Located on the border between Thessaly and Macedonia and standing with its highest peak Mytikas at almost 10,000 feet (2,918 m), Mount Olympus is the highest mountain in Greece and one of its most picturesque sites.
Due to its majesty, remoteness, and beauty, it was only natural for the Ancient Greeks to believe that it is also the home of their most important gods since very early times. It was from Olympus that the twelve principal gods – fittingly referred to as the Olympians – presided over the world.
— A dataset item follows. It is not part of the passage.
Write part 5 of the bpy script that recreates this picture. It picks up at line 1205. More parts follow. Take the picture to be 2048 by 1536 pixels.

These were five of the children of Cronus and Rhea (Zeus, Poseidon, Hera, Demeter, and Hestia; Hades resided in the Underworld), two of the children of Zeus and Hera (Ares and Hephaestus), four deities who Zeus fathered out of wedlock (Hermes, Hephaestus, Artemis, Apollo) and Aphrodite, the goddess of love born when Uranus’s severed genitals fell into the sea. At a later date, some say that Hestia surrendered her place to Dionysus.
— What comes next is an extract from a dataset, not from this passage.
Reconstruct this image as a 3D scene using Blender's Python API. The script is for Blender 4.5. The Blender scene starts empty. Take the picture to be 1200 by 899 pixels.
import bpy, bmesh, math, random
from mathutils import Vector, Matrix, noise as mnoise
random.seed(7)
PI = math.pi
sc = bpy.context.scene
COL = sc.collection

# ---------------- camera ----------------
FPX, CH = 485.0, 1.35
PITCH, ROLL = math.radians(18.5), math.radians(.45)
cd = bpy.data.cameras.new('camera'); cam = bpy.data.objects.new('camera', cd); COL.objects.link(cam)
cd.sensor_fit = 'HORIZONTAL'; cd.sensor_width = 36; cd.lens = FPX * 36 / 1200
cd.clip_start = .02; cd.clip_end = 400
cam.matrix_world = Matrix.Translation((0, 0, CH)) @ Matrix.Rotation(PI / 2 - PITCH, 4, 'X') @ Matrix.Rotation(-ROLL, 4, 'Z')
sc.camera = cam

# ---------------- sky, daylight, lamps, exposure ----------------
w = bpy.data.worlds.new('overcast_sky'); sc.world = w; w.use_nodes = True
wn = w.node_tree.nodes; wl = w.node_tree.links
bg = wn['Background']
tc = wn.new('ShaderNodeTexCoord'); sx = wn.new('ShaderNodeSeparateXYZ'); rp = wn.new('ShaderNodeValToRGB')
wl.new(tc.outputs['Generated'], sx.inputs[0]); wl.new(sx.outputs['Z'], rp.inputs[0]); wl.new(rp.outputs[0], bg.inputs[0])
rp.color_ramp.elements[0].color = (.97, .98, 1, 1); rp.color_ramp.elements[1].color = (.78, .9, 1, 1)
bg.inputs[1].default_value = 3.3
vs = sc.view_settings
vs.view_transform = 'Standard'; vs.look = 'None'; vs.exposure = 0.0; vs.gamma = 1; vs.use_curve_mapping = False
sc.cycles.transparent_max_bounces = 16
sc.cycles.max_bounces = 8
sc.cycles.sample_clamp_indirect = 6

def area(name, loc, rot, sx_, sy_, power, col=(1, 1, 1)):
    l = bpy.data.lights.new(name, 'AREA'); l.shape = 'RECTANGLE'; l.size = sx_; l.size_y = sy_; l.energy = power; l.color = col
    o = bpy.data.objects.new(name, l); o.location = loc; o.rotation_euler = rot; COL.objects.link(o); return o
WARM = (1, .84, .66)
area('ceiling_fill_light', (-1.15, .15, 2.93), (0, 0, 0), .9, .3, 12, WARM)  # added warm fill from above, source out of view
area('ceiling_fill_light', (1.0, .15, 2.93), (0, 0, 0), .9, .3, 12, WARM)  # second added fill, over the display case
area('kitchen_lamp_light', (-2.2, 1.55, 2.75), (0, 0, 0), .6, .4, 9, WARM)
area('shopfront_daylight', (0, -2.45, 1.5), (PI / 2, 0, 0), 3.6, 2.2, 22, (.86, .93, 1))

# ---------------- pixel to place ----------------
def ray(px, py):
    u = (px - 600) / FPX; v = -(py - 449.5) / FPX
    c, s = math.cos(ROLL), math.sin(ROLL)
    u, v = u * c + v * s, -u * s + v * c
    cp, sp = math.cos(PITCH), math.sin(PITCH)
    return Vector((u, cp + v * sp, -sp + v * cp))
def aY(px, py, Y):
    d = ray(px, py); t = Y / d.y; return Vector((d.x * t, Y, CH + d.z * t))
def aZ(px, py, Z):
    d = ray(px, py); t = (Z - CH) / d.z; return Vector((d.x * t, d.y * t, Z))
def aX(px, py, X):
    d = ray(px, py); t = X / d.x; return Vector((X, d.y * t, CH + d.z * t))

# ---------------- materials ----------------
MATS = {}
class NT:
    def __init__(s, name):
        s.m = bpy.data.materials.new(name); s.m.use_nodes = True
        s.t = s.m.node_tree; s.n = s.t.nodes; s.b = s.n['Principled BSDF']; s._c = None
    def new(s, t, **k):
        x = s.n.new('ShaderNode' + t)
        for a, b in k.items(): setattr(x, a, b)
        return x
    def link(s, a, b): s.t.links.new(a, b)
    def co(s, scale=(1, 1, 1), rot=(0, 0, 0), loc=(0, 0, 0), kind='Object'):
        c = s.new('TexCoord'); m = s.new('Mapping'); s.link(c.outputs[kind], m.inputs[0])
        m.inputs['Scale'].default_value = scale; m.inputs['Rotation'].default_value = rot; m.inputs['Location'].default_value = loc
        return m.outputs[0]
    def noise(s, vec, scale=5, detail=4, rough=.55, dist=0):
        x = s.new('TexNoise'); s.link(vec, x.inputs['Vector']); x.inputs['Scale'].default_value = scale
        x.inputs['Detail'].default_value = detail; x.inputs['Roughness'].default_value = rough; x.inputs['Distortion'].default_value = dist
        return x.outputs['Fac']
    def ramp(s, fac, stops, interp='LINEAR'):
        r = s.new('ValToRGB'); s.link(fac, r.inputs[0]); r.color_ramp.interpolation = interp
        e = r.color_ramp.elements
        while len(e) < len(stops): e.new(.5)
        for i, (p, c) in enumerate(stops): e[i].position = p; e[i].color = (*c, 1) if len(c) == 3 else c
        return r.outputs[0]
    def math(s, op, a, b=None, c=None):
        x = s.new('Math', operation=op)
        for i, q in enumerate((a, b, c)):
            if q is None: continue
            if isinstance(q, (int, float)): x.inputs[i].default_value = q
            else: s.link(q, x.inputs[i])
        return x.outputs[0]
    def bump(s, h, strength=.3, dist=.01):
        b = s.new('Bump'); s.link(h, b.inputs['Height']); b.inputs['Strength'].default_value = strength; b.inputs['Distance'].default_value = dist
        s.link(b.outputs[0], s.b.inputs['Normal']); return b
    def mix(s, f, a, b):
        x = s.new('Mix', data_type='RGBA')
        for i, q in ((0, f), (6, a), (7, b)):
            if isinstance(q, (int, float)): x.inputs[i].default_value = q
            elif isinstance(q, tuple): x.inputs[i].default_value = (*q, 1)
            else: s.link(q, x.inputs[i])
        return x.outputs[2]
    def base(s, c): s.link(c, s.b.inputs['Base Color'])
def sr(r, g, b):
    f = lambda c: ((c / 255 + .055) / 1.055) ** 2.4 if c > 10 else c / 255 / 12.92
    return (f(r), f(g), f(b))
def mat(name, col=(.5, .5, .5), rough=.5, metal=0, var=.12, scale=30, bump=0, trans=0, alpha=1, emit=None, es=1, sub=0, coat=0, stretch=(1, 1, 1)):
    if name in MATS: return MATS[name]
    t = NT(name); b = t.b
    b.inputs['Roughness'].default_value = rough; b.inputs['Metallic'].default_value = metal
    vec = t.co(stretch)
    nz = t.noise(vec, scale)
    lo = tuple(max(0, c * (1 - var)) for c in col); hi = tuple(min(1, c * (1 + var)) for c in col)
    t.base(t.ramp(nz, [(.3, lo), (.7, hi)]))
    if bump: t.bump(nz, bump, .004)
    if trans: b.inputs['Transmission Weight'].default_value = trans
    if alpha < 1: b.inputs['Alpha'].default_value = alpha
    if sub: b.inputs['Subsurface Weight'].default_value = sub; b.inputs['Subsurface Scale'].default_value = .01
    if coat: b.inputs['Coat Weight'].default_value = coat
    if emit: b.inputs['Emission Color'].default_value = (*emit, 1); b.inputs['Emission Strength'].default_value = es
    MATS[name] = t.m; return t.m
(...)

At Olympus, the gods feasted on ambrosia and drank nectar, and reveled to the tunes of Apollo’s lyre; of course, from time to time, they also quarreled between themselves, mostly over the fortunes of mortal beings.
In time, Mount Olympus stopped referring to the actual mountain and became a much more mythical concept, often signifying the unreachable idyllic heaven located above the peaks themselves.
Mount Olympus was considered the home of the gods at least since the time of Homer – and you can find numerous references to this in the “Iliad,” such as, for example, here, here, here, and here. In the tenth book of his “Aeneid,” Virgil vividly describes a divine assembly at Mount Olympus.